News & Notes

IRS Personal Expense Issues for Media Activities

By John Aaron, CPA

Butler, Lavanceau & Sober, LLC


The IRS publishes an Entertainment Audit Technique Guide to be used by agents when they review the income tax returns for entertainers and media creators. Here is a summary of some topics that the IRS spotlights for examination.

Keeping Current

Entertainers and media creators have been known to make a convincing argument about how much they have to spend to “stay on top” or keep current; nevertheless, most of these items typically overlap too much with personal expenses to constitute business deductions.

The following steps identify whether a typical personal expense is deductible.

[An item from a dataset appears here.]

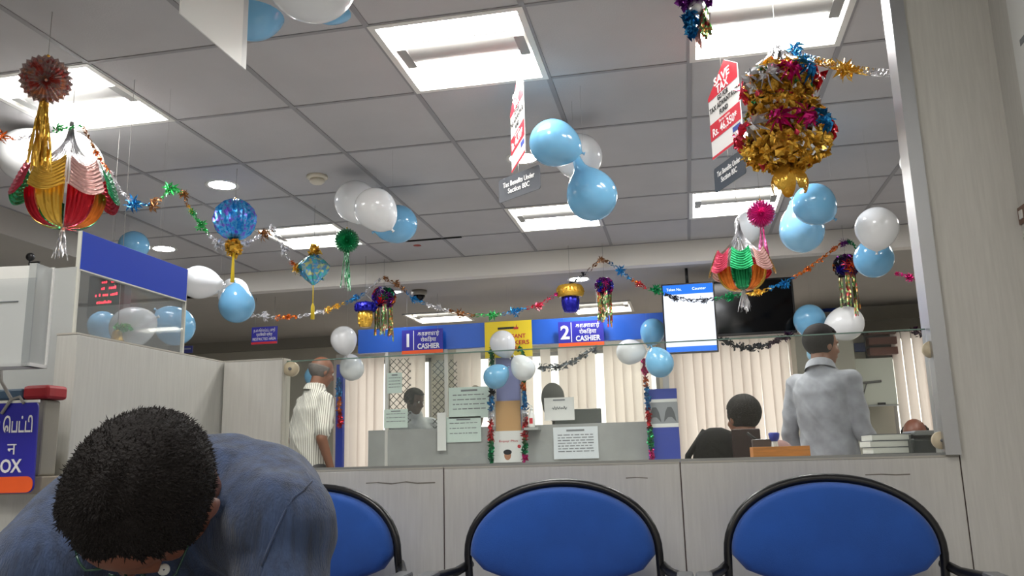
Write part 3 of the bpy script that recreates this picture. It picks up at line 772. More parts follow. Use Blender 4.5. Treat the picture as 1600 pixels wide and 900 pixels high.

Determine whether the expense is allowable.

· If the expense is not allowable under tax law, the deduction is not allowed.

· If the expense is allowable, next determine whether the taxpay maintains suitable records.

· If the records do not satisfy the IRS requirements, the expense is not allowed. If the records do satisfy the IRS, the expense is allowed.

Cable TV

Taxpayers in the entertainment industry often try to deduct amounts paid for cable television. They must be able to show how cable TV, as a whole, specifically benefits their employment.

The Internal Revenue Code places strict limits on deductions for items which are “generally considered to constitute amusement, entertainment, or recreation.” Such items are thus deductible only where there is a clear tie to particular work. Cable TV may also be deducted as an educational or research tool. To qualify as an educational tool, it must directly benefit the taxpayer’s trade or business. This must be shown through written documentation. In addition to the recordkeeping requirements of the tax law, there should be some note-taking showing exactly what educational benefit was achieved. This may take any form that is reasonable for the particular event. The easier it is to trace the expense to a particular event or class, the better the chances of an allowable deduction.

If the taxpayer has a spouse or children in the household, their personal use of the cable television should also be considered in determining any allowable deduction.

Movies and Theatre

The same situation exists for movie and theatre tickets. Movies and theatre are deducted as entertainment or education/research. Either way, the same documentation requirements exist. The taxpayer must specifically identify how the movie or play directly applied to his or her career at the time through the appropriate documentation. Even where a deduction for a particular event is allowed such as a theatre ticket to a certain play to research an upcoming film role, only one ticket would generally be deductible.

Writers Guild, Directors Guild, and various professional groups offer regular screenings of new releases to members; thus, membership fees paid by the taxpayer may already cover at least some of these “necessary” expenses. Members of the American Film Institute (AFI) and various other organizations receive free passes to the cinemas. Thus, it cannot be assumed that all tickets represent an actual cash outlay.

Appearance and Image

Taxpayers in the entertainment industry sometimes incur unusually high expenses to maintain an image. These expenses are frequently related to the individual’s appearance in the form of clothing, make-up, and physical fitness. Other expenses in this area include bodyguards and limousines. These are generally found to be personal expenses as the inherently personal nature of the expense and the personal benefit far outweigh any potential business benefit.

No deduction is allowed for wardrobe, general make-up, or hair styles for auditions, job interviews, or “to maintain an image.”


To deduct clothes as a business expense, the following three requirements must be met: (1) the clothes must be required by the employer, (2) the clothes must not be suitable for general or personal wear, and (3) the clothes must not be worn for general or personal wear.

When the production companies do not provide or pay for the wardrobe; expenses for costumes and “period” clothing are generally deductible. However, most union contracts provide for compensation to be given performers who require special wear. The taxpayer must prove that his or her contract did not include such reimbursement for the expense to be allowable.


The studio usually provides make-up for performances. Stage make-up that the taxpayer buys for an audition or a live theatrical performance may be deductible, if it is not a general over-the- counter product.

Physical Fitness

Deductions for general physical fitness are not allowable. Usually, if physical fitness is required for a specific job, the studio will be responsible for the cost (by either paying it directly or indirectly by reimbursement/allowance). If the taxpayer was employed in a capacity that required physical conditioning, allow expenses for the duration of employment if no reimbursement or compensation was available.


Physical security is also too personal an item to be deducted, unless there is a clear business purpose, e.g., controlling crowds or paparazzi at an event when that service is not provided by the venue or a producer.